The Truth is that $7 trillion in new lending capacity, if it was put into the market and utilized, might well push the aggregate rate of return for $1 in debt below zero - that is, force it to a negative rate of return.  Ben and Hank know this, which is why they didn't propose that solution, and why they did not force the bankers (under law) to lend out the recapitalization they provided.

The Truth is that if we reach the point where a dollar of debt has a NEGATIVE impact on GDP The United States monetary system and government will implode.  The reason for this is mathematically obvious - each additional dollar of borrowing beyond that point actually contracts GDP instead of growing it; this is, for all intents and purposes, a "black hole".  It is that event that has led to the implosion of other monetary systems such as the hyperinflationary implosion of Argentina.

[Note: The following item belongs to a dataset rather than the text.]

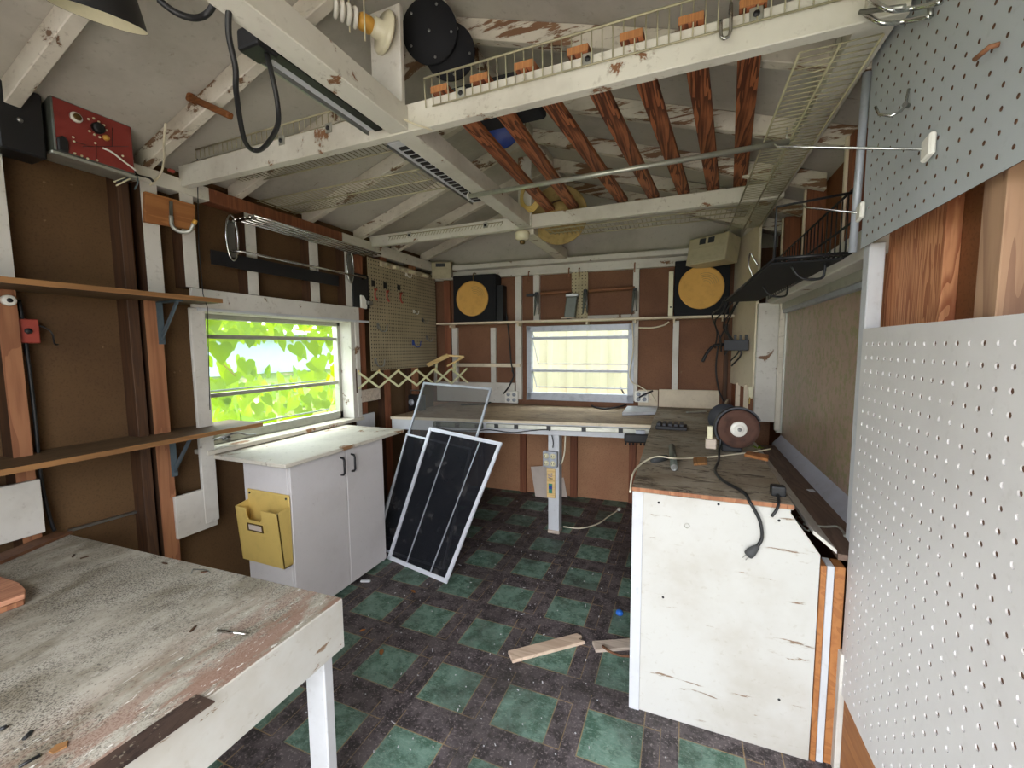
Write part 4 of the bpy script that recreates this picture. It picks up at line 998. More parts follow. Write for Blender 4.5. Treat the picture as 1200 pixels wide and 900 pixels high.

The above are mathematical facts, not my or anyone else's opinion.

It is your job to safeguard this nation and prevent this outcome, even if you are lied to or have these facts concealed from you by people who know better.

We are dangerously close to that event horizon and your actions are bringing us closer to it, not moving us further away.

Debt that cannot be serviced must be defaulted.  While it sounds counter-intuitive, the "bad mortgages" must foreclose, not be reworked.  All of them.

House prices must fall to no more than 3.5x incomes on a median basis.

Corporate debt (e.g. LBOs, etc) that cannot be serviced under existing terms must be allowed to, and indeed encouraged to, default.

The contraction in outstanding debt that this will produce must occur, and the economic impact that results from it, while painful, is far less painful than a monetary system failure. 

A monetary system failure is inevitable if we reach the point where one dollar of new debt no longer supports a positive contribution to GDP.

Again: This is mathematics, not social science or politics.  It is not subject to your or anyone else's desires or political aspirations.  It is as certain mathematically as is the fact that 2 + 2 = 4.